Relatório da ONU alerta sobre riscos de avanço da privatização da educação por meio da tecnologia

Campanha contribuiu para o documento assinado por Kombou Boly Barry, Relatora Especial da ONU para o Direito à Educação

 

Tomadores de decisão interessados em processos de privatização da educação usam a tecnologia para penetrar sobre sistemas e instituições de ensino. E essa tendência foi fortalecida no período de crise pandêmica, com o agravamento de desigualdades educacionais, que acometem principalmente os países do Sul Global. 

É o que diz Koumbou Boly Barry, Relatora Especial da ONU para o Direito à Educação, em novo relatório “Impactos da digitalização da educação ao direito à educação”, divulgado no início de junho e a ser apresentado em sessão do Conselho de Direitos Humanos das Nações Unidas no dia 22 deste mês.

A Campanha Nacional pelo Direito à Educação contribuiu para a construção do Relatório.

“Estados e outros tomadores de decisão precisam enfrentar o risco de agravamento dos processos de privatização de sistemas e instituições educacionais por meio da digitalização do ensino”, afirma a Relatora no documento.

Boly Barry recomenda que os Princípios de Abidjan, marco internacional de regulação da atuação dos atores privados na educação, sejam “seguidos totalmente” de acordo com princípios orientadores dos direitos humanos. Da mesma forma, recomenda que investimentos para uma educação pública, livre e de qualidade sejam protegidos e aumentados.

“A implementação do direito à educação precisa responder às necessidades de todas as pessoas, para que todas elas possam acessar e se apropriar da tecnologia como uma ferramenta de empoderamento, para se tornarem membros ativos da sociedade”, diz a Relatora. 

A Relatora aponta que a educação a distância em contextos de emergência é “totalmente diferente” do uso cotidiano da tecnologia, e que qualquer implementação desse tipo de ensino não equivale à educação presencial e precisa se basear no direito à educação para todas e todos.

Educação Vigiada
O documento também aborda pontos de preocupação quanto à presença cada vez maior das Big Techs nos processos educacionais. Reflexo disso é como essa penetração contribui para que dados de toda natureza sejam usados por terceiros sem o conhecimento de educadores e gestores.

“A forma como os dados são coletados e usados está longe de ser transparente, com, em alguns casos, total opacidade e desrespeito ao direito à privacidade e ao princípio do consentimento informado.

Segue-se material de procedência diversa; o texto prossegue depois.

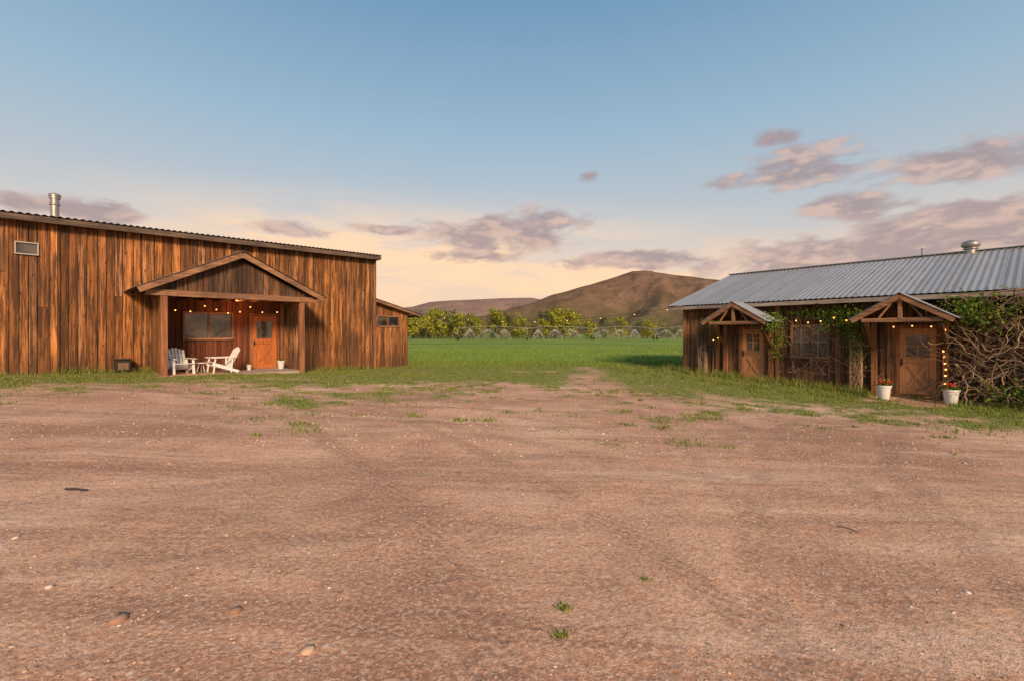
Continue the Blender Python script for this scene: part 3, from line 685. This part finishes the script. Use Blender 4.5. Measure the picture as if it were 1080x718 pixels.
# ------------------------------------------------------------------ centre pivot irrigation
pv=empty('pivot_irrigation_sprinkler',(0,0,0));pm_=MB();ww=MB();dr=[]
y0=118;xk=[-14,4,22,40,58]
for i,x in enumerate(xk):
    yy=y0+i*3
    for s in(-1,1): pm_.beam((x,yy+s*1.6,.6),(x,yy,3.0),.10,.10)
    pm_.beam((x,yy-1.6,.6),(x,yy+1.6,.6),.10,.10)
    for s in(-1.6,1.6): ww.tube([(x-.12,yy+s,.6),(x+.12,yy+s,.6)],.6,14)
    if i<len(xk)-1:
        x2=xk[i+1];P=[Vector((x+(x2-x)*t,yy+3*t,3.0+.5*math.sin(math.pi*t))) for t in np.linspace(0,1,13)]
        pm_.tube(P,.07,6)
        Q=[Vector((p.x,p.y,p.z-.8*math.sin(math.pi*t))) for p,t in zip(P,np.linspace(0,1,13))]
        pm_.tube(Q,.025,4)
        for p,q in zip(P[1:-1],Q[1:-1]):
            pm_.tube([p,q],.02,4);pm_.tube([p,(p.x,p.y,1.9)],.02,4)
        for p in P[2:11:3]:
            rr=random.uniform(1.4,3.2)
            for j in range(1500):
                t=random.random()**.7;a=random.uniform(0,6.28);dr.append((p.x+math.cos(a)*rr*t,p.y+math.sin(a)*rr*t,2.6-2.3*t*t+random.uniform(-.25,.25)))
pm_.obj('pipes_and_trusses',M['pipe'],pv);ww.obj('wheels',M['black'],pv)
V=[];F=[]
for i,p in enumerate(dr):
    p=np.array(p);a=np.random.normal(size=3)*.035;b=np.random.normal(size=3)*.035;V+=[p,p+a,p+b];F.append((3*i,3*i+1,3*i+2))
tri_mesh('water_spray',V,F,simple('water_drops',(.78,.80,.82),.3,0,0,1,0),pv)
# ------------------------------------------------------------------ hills
def hills(name,prof,y0,sy,xr,step,gul,mat,seed,ga=.2):
    px=[p[0] for p in prof];pz=[p[1] for p in prof]
    X=np.arange(xr[0],xr[1],step);Y=np.arange(y0-sy*2.6,y0+sy*1.6,step*1.2)
    V=[]
    for y in Y:
        for x in X:
            wob=N2(x,y,1/500,seed)*150
            h=float(np.interp(x,px,pz));e=math.exp(-((y-y0+wob*.4)/sy)**2)
            rn=0;am=1
            for o in range(4):
                rn+=am*(1-abs(N2(x+wob*.5,y*.45,1/(gul/(2**o)),seed+o*5))*2.4);am*=.45
            z=h*e+ (rn-1.1)*h*ga*min(1,(1-e)*2.4+.05)*min(1,e*2.5)
            V.append((x,y,z-4))
    nx,ny=len(X),len(Y);idx=np.arange(nx*ny).reshape(ny,nx)
    F=np.stack([idx[:-1,:-1],idx[:-1,1:],idx[1:,1:],idx[1:,:-1]],-1).reshape(-1,4)
    o=tri_mesh(name,V,F,mat)
    for p in o.data.polygons:p.use_smooth=True
    return o
def hillmat(name,a,b,c,low):
    m,t,bs=newmat(name);tc=t.new('ShaderNodeTexCoord').outputs['Object']
    n=t.noise(tc,.004,6,.7);n2=t.noise(tc,.02,6,.75)
    sz=t.new('ShaderNodeSeparateXYZ');t.lk(tc,sz.inputs[0])
    col=t.mix(t.mr(n,.42,.58),a,b);col=t.mix(t.math('MULTIPLY',t.mr(n2,.48,.62),.75),col,c)
    col=t.mix(t.math('MULTIPLY',t.mr(t.math('ADD',sz.outputs[2],t.math('MULTIPLY',n,120)),230,90),.7),col,low)
    t.lk(col,bs.inputs['Base Color']);bs.inputs['Roughness'].default_value=1;bs.inputs['Specular IOR Level'].default_value=0
    t.lk(t.bump(n2,.8,14),bs.inputs['Normal']);return m
hills('hill',[(-700,0),(-450,25),(-262,55),(-88,95),(88,145),(175,182),(262,204),(350,228),(437,256),(547,290),(600,290),(656,284),(766,268),(897,252),(1137,190),(1575,120),(2600,60)],2100,480,(-750,2600),16,300,hillmat('hillside_sagebrush',(.24,.145,.10),(.17,.11,.07),(.095,.075,.048),(.12,.11,.05)),3.,.22)
hills('hill',[(-3500,120),(-1800,150),(-1200,180),(-788,215),(-638,255),(-375,268),(-75,282),(150,285),(600,210),(1500,120),(3500,100)],3600,600,(-3500,3200),34,420,hillmat('hillside_far_hazed',(.28,.185,.15),(.23,.155,.13),(.17,.125,.11),(.16,.14,.10)),9.)  # far ridge: distance haze put into paler mauve base colours
hills('hill',[(300,0),(380,20),(440,27),(520,18),(620,0)],1200,110,(290,640),8,70,hillmat('hillside_red',(.32,.15,.10),(.25,.13,.085),(.14,.09,.06),(.14,.12,.06)),5.)
# ------------------------------------------------------------------ world
SAZ=R(163);SEL=R(24)
W=bpy.data.worlds.new('World');S.world=W;W.use_nodes=True;t=NT(W.node_tree)
try: W.cycles.sampling_method='MANUAL';W.cycles.sample_map_resolution=256
except Exception: pass
out=t.new('ShaderNodeOutputWorld');bg=t.new('ShaderNodeBackground');t.lk(bg.outputs[0],out.inputs[0]);bg.inputs[1].default_value=.115
sky=t.new('ShaderNodeTexSky',sky_type='NISHITA');sky.sun_disc=False;sky.sun_elevation=SEL;sky.sun_rotation=SAZ;sky.air_density=1.0;sky.dust_density=1.2;sky.ozone_density=1.5
g=t.new('ShaderNodeTexCoord').outputs['Generated'];sp=t.new('ShaderNodeSeparateXYZ');t.lk(g,sp.inputs[0])
az=t.math('ARCTAN2',sp.outputs[0],sp.outputs[1]);el=t.math('ARCSINE',sp.outputs[2])
cv=t.new('ShaderNodeCombineXYZ');t.lk(az,cv.inputs[0]);t.lk(el,cv.inputs[1]);cv=cv.outputs[0]
def blob(px,py,rx,ry,a):
    A=math.atan((px-540)/480);c=math.cos(A);E=math.atan((352-py)/480*c);ra=rx/480*c*c;re=ry/480*c
    m=t.new('ShaderNodeVectorMath',operation='MULTIPLY_ADD');t.lk(cv,m.inputs[0]);m.inputs[1].default_value=(1/ra,1/re,0);m.inputs[2].default_value=(-A/ra,-E/re,0)
    l=t.new('ShaderNodeVectorMath',operation='LENGTH');t.lk(m.outputs[0],l.inputs[0])
    return t.mr(l.outputs['Value'],1.7,.1,0,a)
def bsum(L):
    r=None
    for b in L:
        m=blob(*b);r=m if r is None else t.math('MAXIMUM',r,m)
    return r
cl=bsum([(525,250,90,24,1.05),(585,234,45,18,1.05),(500,270,60,10,1),(845,178,80,24,1.0),(818,145,36,10,.95),(1010,175,125,25,1.05),(905,218,80,18,1.05),(1010,238,170,28,1.15),(70,220,100,13,1.15),(405,243,45,7,.95),(622,186,14,7,1),(670,275,90,12,1.1),(775,192,45,11,.85),(900,270,220,26,1.15),(300,243,70,9,.9),(1230,190,150,60,.8)])
warm=bsum([(430,285,280,55,1),(330,250,130,26,1),(600,300,220,40,1),(850,305,240,40,.85),(1010,250,160,45,.5)])
nz=t.noise(t.mapv(cv,(7,17,1)),1.7,8,.6,.25)
nz2=t.noise(t.mapv(cv,(7,17,1),(0,0,0),(.05,-.30,0)),1.7,3,.55,.25)
wn=t.noise(t.mapv(cv,(3,16,1),(0,0,0),(5,2,0)),1.2,5,.6,.6)
dens=t.mr(t.math('ADD',nz,t.math('MULTIPLY',cl,.44)),.66,.93)
K=8.7
def k3(c): return tuple(x*K for x in c)+(1,)
grad=t.new('ShaderNodeValToRGB');t.lk(t.math('MULTIPLY',el,1/R(45)),grad.inputs[0]);E=grad.color_ramp.elements
stops=[(0,(.90,.56,.37)),(.12,(.85,.62,.47)),(.28,(.60,.61,.61)),(.52,(.36,.52,.65)),(.80,(.18,.355,.55)),(1,(.14,.29,.49))]
while len(E)<len(stops):E.new(.5)
for i,(p,c) in enumerate(stops):E[i].position=p;E[i].color=c+(1,)
gs=t.mix(1,grad.outputs[0],(K,K,K),'MULTIPLY')
base=t.mix(.85,sky.outputs[0],gs)
wm=t.math('MULTIPLY',t.math('MULTIPLY',warm,t.mr(wn,.36,.58,.4,1)),.95)
base=t.mix(wm,base,k3((1.10,.74,.46)))
lit=t.mr(t.math('SUBTRACT',nz,nz2),-.06,.20)
ccol=t.mix(lit,k3((.38,.295,.31)),k3((.68,.48,.41)))
fin=t.mix(t.math('MULTIPLY',dens,.85),base,ccol)
t.lk(fin,bg.inputs[0])
sd=bpy.data.lights.new('sun','SUN');sd.energy=5.0;sd.angle=R(12);sd.color=(1,.71,.46);so=bpy.data.objects.new('sun',sd);S.collection.objects.link(so)
dirv=Vector((math.sin(SAZ)*math.cos(SEL),math.cos(SAZ)*math.cos(SEL),math.sin(SEL)));so.rotation_euler=dirv.to_track_quat('Z','Y').to_euler()
cd=bpy.data.cameras.new('camera');cam=bpy.data.objects.new('camera',cd);S.collection.objects.link(cam);S.camera=cam
cam.location=(0,0,1.6);cam.rotation_euler=(R(90),0,0);cd.lens=16;cd.sensor_width=36;cd.shift_y=-.0065;cd.clip_start=.05;cd.clip_end=12000
S.view_settings.view_transform='Standard';S.view_settings.look='None';S.view_settings.exposure=0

A Relatora Especial saúda a este respeito as iniciativas da sociedade civil destinadas a divulgar informações sobre essas questões, como o ‘Educação Vigiada’, na América do Sul.”

Realizado pela Iniciativa Educação Aberta, o projeto Educação Vigiada é brasileiro e reúne pesquisadores acadêmicos e de organizações sociais com o objetivo coletar e divulgar informações sobre a plataformização da educação pública no Brasil e na América do Sul e incentivar um debate na sociedade em relação aos seus impactos sociais e educacionais. A Campanha divulgou a iniciativa junto à relatoria, que incorporou no documento publicado.

Sobre algoritmos e o uso de serviços de busca na internet, a Relatora salienta que a inteligência artifical não é neutra e reforça “vieses, estereótipos e discriminação histórica”.

Como recomendação aos atores da educação, ela recomenda que é preciso “garantir que algoritmos não interfiram nas escolhas dos estudantes sobre o que e como estudar, assim como não determinem trajetórias de vida”.